Ensuite le Père Dumitru aborde un point essentiel : « le contenu de la révélation naturelle est le cosmos et l’homme doté de raison ». Dans un contexte naturaliste, on jugera l’homme comme faisant partie intégrante du cosmos, et il n’y serait pas fait de distinction mettant l’homme dans une position particulière. Or, le Père Dumitru déclare que le contenu de la révélation naturelle est d’une part le cosmos, terme grec signifiant l’univers entier mais avec une idée d’organisation, et d’autre part l’homme doté de raison. La dimension de raisonnement de l’homme est essentielle dans la compréhension de sa place si particulière. L’homme n’est pas une créature comme une autre. Il est le pourquoi de la Création. Le cosmos n’a de sens que parce que l’homme y réside et peut y raisonner. Le cosmos est le lieu pour l’homme. Il y vit et y raisonne pour comprendre les deux révélations. « Le cosmos est organisé selon un mode correspondant aux capacités de notre compréhension » signifie que le cosmos est justement fait par Dieu pour être compris. C’est une énigme à notre portée. L’on comprendra aisément dans ce cadre qu’il s’agit d’un appel vibrant à la science. Non pas la science arrogante qui prétend congédier Dieu parce qu’elle a compris Sa création, mais bien la science qui témoigne des merveilles de Son monde.

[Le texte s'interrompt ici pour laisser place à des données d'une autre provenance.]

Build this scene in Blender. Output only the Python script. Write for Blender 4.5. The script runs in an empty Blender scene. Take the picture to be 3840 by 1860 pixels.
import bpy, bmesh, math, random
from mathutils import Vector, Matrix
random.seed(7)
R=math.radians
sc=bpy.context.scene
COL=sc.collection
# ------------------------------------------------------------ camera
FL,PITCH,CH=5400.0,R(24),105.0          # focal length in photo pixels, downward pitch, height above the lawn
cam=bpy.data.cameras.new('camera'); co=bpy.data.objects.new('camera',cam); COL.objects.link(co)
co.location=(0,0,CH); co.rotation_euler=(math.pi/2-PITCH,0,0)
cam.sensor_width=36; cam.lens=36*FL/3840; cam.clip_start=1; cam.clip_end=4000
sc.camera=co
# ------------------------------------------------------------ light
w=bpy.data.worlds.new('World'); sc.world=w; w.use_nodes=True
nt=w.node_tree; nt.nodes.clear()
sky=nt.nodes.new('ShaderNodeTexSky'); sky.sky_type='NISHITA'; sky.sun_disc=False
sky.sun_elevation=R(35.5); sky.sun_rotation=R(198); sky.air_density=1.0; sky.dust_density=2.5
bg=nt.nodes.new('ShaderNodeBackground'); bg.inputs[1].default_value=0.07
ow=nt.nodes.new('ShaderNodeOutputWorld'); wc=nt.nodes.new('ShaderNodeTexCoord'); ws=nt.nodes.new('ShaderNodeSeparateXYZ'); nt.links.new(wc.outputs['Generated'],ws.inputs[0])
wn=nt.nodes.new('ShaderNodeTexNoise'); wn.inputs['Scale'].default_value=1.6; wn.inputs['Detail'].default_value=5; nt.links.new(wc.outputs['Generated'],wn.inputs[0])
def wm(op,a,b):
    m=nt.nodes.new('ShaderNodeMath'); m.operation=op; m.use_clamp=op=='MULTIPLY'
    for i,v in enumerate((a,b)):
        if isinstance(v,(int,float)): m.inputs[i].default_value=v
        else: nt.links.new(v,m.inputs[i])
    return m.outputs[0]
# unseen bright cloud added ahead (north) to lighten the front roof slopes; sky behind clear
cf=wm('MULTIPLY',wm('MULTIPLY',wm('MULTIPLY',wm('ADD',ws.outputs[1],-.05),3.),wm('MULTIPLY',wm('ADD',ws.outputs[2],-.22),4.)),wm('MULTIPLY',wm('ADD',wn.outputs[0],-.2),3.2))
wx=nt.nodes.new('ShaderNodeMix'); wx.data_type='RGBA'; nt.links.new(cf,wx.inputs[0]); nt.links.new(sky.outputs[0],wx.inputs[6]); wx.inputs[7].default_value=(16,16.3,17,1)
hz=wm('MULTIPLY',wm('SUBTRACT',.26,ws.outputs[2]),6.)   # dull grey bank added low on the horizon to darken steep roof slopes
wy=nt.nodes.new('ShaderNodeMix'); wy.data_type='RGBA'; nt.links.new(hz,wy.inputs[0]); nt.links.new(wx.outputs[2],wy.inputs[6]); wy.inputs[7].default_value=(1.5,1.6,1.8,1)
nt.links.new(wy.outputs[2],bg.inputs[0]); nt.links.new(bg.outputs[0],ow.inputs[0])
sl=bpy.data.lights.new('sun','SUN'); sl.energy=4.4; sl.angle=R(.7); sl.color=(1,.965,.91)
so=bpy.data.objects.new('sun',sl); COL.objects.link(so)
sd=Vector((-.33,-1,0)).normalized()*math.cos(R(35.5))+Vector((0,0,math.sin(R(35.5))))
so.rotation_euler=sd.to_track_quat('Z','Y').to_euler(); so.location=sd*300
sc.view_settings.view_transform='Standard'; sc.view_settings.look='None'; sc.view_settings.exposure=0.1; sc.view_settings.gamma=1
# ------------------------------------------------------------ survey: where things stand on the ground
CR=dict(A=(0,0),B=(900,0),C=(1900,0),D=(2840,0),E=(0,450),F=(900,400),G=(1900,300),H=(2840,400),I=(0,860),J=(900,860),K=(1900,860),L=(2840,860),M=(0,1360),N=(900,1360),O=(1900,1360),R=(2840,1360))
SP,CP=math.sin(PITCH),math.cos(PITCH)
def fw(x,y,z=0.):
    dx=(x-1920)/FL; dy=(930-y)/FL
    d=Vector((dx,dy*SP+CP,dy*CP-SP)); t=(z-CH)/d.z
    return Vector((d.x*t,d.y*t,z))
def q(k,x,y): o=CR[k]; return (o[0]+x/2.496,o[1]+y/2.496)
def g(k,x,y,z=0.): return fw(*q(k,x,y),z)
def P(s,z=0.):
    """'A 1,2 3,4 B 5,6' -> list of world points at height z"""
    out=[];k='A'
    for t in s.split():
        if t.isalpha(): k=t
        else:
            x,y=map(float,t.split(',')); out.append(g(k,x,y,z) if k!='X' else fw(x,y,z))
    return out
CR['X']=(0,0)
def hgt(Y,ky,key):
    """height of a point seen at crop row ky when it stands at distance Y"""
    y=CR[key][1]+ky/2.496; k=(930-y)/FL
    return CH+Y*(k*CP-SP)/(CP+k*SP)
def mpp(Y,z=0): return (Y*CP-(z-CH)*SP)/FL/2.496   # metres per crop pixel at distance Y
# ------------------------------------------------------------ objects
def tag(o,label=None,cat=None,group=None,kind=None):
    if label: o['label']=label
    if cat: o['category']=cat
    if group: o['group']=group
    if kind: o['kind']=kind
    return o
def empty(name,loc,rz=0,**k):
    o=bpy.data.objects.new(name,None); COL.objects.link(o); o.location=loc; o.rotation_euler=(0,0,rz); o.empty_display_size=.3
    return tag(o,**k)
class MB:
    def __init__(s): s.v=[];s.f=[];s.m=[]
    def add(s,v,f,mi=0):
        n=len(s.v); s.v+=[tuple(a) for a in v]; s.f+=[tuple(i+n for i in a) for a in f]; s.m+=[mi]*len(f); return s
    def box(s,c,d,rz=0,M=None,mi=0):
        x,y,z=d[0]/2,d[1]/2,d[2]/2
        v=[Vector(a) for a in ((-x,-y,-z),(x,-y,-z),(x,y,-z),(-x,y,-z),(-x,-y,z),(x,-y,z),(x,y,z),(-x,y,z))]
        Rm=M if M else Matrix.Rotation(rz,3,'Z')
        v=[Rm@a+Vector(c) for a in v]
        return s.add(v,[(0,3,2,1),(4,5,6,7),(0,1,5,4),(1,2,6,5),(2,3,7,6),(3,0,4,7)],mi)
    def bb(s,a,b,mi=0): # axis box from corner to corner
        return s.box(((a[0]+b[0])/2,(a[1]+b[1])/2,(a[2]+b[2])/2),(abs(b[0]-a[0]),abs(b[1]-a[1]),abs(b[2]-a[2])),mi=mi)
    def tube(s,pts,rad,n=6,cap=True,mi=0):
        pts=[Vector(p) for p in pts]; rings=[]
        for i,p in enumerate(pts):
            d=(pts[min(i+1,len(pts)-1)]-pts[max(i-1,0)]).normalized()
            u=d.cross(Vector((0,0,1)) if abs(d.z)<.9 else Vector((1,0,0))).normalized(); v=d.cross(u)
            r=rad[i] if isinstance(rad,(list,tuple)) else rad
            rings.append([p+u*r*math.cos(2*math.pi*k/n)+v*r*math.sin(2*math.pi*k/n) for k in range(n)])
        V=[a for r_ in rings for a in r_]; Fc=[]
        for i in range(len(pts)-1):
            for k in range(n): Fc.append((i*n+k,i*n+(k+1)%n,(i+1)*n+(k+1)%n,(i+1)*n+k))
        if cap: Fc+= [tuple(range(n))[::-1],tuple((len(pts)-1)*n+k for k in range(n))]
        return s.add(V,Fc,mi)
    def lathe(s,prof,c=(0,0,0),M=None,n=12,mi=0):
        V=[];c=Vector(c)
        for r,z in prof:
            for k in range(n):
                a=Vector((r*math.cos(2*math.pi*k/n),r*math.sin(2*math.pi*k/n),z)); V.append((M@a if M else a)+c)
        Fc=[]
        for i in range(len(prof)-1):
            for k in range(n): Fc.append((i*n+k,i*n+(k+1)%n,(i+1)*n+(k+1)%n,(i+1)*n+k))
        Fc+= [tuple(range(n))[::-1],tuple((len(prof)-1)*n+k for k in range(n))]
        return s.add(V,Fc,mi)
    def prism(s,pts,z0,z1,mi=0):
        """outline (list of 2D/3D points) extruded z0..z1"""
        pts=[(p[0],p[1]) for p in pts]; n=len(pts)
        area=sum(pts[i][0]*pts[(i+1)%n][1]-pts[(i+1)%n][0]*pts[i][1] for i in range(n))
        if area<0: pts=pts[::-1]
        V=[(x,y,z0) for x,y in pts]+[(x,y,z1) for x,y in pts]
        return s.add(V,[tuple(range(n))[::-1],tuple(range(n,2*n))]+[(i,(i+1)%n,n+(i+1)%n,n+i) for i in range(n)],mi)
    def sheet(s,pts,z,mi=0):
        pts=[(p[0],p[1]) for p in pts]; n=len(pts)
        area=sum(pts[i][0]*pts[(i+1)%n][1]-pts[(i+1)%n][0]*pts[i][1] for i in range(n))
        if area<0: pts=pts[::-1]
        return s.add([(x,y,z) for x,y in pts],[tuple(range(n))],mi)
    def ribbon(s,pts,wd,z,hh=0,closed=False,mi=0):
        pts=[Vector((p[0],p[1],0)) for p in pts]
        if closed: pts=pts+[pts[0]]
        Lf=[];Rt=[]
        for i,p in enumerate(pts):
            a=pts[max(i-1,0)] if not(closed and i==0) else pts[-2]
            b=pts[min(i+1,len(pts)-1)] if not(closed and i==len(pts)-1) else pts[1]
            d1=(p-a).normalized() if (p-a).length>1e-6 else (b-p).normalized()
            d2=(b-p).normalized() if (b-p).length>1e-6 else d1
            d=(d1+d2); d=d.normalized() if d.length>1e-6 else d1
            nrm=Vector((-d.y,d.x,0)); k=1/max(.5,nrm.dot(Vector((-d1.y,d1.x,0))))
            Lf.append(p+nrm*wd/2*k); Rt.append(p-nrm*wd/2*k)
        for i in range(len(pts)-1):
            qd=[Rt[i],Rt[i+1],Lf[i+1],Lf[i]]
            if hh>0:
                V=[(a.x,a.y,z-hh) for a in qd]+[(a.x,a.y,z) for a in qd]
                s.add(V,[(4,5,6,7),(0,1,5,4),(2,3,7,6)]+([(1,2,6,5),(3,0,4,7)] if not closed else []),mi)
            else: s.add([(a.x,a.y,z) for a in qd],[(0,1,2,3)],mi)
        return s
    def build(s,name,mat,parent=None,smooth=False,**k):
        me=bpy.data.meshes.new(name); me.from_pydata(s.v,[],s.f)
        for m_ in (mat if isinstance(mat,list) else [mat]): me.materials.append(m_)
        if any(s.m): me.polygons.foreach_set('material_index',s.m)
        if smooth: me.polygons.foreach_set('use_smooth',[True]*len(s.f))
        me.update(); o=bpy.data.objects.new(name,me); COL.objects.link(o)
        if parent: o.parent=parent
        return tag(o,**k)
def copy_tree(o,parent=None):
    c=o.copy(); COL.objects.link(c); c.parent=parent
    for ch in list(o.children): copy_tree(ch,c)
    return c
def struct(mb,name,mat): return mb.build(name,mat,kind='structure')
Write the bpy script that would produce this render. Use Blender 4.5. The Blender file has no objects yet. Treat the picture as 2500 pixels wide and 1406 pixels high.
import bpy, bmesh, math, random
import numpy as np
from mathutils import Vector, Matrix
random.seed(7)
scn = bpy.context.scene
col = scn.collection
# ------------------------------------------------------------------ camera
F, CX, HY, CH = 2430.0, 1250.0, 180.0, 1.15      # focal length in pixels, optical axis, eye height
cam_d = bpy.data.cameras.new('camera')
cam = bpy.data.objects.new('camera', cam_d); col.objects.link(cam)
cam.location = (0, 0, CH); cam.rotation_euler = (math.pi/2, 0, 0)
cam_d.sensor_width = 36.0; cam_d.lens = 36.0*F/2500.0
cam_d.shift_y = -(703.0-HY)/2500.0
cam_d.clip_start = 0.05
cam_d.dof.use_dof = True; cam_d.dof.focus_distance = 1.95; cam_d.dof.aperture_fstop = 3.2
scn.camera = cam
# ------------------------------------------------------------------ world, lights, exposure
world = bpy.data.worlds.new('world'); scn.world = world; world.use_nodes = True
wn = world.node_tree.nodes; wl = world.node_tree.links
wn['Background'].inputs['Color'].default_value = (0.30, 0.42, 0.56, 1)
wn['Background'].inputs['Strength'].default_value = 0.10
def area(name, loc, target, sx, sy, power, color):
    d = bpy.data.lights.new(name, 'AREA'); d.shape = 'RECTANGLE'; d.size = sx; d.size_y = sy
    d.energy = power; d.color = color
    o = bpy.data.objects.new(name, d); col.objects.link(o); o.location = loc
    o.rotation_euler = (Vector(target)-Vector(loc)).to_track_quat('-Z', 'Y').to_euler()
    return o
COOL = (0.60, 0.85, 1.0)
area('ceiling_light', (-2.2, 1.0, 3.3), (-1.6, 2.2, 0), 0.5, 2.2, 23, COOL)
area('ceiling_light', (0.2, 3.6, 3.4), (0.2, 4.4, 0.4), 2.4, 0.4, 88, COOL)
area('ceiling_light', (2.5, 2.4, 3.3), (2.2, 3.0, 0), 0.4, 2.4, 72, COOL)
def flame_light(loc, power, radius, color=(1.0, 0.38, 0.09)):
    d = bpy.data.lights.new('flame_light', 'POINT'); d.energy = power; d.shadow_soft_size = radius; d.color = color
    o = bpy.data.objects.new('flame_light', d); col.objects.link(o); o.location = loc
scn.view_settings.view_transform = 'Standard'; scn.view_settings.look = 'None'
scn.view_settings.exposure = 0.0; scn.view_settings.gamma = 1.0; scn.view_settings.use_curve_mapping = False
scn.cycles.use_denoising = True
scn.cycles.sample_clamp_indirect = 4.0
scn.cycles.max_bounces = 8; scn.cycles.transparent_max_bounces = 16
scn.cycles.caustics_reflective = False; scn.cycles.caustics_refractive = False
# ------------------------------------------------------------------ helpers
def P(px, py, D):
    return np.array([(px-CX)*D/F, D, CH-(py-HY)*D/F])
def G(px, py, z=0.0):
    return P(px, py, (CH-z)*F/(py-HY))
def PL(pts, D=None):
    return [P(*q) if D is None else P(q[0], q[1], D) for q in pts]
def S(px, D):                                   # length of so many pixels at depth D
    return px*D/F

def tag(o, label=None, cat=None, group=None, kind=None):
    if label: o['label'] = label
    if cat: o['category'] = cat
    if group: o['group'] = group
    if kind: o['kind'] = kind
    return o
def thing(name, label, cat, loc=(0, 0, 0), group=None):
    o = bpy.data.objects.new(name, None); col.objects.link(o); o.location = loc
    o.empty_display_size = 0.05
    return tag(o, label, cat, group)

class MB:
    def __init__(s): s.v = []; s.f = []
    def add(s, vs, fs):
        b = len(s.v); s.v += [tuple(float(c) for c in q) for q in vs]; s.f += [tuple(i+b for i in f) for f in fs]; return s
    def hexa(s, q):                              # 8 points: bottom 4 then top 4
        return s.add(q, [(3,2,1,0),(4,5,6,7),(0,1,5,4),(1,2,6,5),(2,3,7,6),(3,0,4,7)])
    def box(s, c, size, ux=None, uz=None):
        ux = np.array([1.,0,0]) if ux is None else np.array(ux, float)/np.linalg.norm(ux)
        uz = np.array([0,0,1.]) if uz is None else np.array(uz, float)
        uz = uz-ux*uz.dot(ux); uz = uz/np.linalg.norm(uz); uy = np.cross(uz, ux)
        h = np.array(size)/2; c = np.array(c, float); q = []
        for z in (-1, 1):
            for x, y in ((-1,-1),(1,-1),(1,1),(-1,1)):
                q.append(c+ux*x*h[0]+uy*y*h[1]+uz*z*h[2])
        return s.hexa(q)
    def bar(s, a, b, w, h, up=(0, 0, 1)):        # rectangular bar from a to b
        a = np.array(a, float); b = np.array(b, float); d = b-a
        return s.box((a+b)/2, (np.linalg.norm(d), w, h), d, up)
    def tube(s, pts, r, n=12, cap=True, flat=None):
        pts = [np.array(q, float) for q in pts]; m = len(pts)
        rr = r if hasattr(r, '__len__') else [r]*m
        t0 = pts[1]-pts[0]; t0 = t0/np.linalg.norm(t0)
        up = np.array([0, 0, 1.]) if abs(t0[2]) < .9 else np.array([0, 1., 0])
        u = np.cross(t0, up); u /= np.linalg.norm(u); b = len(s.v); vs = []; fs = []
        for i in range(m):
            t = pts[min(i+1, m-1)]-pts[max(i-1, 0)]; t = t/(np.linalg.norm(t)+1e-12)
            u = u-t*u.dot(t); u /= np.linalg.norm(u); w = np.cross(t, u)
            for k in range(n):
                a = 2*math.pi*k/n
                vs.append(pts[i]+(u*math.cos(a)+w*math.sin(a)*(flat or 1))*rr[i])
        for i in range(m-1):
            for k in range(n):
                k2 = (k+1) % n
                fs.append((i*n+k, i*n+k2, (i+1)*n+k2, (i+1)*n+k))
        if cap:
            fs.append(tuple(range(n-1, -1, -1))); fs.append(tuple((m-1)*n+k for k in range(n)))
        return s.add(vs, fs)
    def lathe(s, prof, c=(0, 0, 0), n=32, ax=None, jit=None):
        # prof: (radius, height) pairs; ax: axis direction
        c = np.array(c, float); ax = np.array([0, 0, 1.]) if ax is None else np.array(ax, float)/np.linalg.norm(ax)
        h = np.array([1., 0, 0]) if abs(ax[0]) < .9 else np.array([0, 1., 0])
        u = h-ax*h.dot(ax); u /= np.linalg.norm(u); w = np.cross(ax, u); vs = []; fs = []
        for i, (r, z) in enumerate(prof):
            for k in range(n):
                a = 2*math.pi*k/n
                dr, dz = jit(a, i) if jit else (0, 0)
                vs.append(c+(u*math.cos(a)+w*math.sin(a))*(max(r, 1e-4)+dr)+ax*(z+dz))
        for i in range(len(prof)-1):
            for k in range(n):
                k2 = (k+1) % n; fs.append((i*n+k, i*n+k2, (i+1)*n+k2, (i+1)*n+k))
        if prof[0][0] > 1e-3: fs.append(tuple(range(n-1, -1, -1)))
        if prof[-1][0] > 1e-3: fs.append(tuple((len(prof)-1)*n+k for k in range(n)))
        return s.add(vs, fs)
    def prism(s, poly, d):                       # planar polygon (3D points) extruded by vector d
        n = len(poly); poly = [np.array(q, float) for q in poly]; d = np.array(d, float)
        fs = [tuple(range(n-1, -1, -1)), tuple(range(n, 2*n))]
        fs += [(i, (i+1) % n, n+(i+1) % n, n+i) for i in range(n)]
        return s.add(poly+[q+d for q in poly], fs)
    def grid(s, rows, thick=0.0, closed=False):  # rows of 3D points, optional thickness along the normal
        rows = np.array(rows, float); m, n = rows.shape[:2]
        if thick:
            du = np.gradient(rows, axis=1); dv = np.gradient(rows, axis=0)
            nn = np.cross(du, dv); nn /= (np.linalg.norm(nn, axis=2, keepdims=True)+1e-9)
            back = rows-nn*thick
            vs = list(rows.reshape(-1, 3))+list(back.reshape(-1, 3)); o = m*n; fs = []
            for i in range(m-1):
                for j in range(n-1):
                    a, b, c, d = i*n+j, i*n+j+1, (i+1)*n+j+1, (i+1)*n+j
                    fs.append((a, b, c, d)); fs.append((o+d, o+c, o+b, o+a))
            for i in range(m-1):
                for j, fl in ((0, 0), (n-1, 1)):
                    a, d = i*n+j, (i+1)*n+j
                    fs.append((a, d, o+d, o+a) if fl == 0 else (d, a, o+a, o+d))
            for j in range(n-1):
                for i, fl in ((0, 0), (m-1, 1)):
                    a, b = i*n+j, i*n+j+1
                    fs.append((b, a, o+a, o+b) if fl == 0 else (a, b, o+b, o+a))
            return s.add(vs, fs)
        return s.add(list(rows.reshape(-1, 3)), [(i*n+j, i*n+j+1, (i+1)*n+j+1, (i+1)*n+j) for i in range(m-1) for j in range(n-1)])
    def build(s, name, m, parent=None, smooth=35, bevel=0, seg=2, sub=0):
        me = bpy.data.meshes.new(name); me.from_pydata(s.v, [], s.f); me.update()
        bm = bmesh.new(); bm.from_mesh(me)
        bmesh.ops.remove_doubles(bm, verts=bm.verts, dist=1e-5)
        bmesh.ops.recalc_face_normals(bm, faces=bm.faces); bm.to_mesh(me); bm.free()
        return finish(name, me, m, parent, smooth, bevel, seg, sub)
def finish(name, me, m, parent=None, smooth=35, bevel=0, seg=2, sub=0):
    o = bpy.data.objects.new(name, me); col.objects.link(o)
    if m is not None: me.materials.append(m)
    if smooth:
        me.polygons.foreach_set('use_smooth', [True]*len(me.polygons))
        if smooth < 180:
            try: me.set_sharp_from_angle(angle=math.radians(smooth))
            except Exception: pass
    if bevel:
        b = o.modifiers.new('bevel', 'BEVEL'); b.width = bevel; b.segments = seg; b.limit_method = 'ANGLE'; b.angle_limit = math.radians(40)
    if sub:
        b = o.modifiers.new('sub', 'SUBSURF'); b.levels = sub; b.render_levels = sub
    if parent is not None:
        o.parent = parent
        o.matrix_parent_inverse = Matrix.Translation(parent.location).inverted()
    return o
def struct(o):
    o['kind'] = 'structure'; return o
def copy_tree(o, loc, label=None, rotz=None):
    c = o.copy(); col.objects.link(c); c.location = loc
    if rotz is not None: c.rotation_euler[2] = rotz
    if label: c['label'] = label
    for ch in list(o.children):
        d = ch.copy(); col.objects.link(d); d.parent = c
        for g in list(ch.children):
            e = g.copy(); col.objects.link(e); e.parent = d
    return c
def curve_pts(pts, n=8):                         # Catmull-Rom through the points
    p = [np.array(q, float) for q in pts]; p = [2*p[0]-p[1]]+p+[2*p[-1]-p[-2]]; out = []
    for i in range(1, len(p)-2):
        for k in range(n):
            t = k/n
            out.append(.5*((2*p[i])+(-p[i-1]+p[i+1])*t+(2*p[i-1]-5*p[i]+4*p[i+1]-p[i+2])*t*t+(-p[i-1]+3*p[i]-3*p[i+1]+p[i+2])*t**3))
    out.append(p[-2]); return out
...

La phrase de fin de cette section que j’ai arbitrairement choisi « Alors de ce point de vue, la révélation naturelle n’est pas seulement naturelle. » est intéressante, car elle ouvre sur une question qu’on aurait pu adresser au Père Dumitru depuis le départ : mais où mettez-vous la frontière entre naturel et supranaturel ? Il fait cette affirmation qui nous fait nous poser cette question, après un développement sur les capacités de raisonnement, de compréhension et le caractère justement compréhensible du monde. Je pense donc que la dichotomie pour le Père Staniloae est la suivante : est révélation naturelle tout ce qui peut être expliqué par l’homme au moyen de ses capacités de raisonnement, et est révélation supranaturelle tout ce qui lui est expliqué et qu’il n’aurait jamais pu comprendre par lui-même. Nous avons ici une structure qui s’autoréférence sur un point : nous ne pouvons pas comprendre pourquoi Dieu place la frontière ici plutôt que là. Fait donc partie du supranaturel la frontière mystérieuse de ce qui fait débuter le supranaturel. C’est ce qui fait que la révélation naturelle, n’est pas seulement naturelle. De plus, le Père considérait très probablement que nous pourrions tout comprendre, et qu’en ceci la frontière bouge sans cesse, le supranaturel se réduisant toujours un peu plus, chaque jour de réflexion de l’homme. Ce qui était supranaturel auparavant devient naturel le lendemain. Et ceci marque le choix ineffable de Dieu dans ce que Sa créature va comprendre ou non. C’est aussi dans ce cadre que doit se comprendre la notion de révélation. L’Ecriture s’achève sur le livre de Saint Jean, l’Apocalypse, qui signifie dévoilement. Il y a donc cette idée qu’à la toute fin, nous comprendrons tout. Plus personne ne pourra se cacher derrière son ignorance. Tout sera absolument clair. Ce sera très probablement insupportable. Des commentaires de la tradition orale d’Israël rapportent que l’obscurité totale pendant les plaies d’Egypte n’était pas due à l’absence de lumière, mais bien à une lumière tellement éclatante et puissante, qu’on ne pouvait plus rien voir. Ce dévoilement final absolu entrevu par Jean sera probablement de cette nature. Dieu montrera tout ce qui manquait à note compréhension. Et tout sera clair. Effroyablement clair.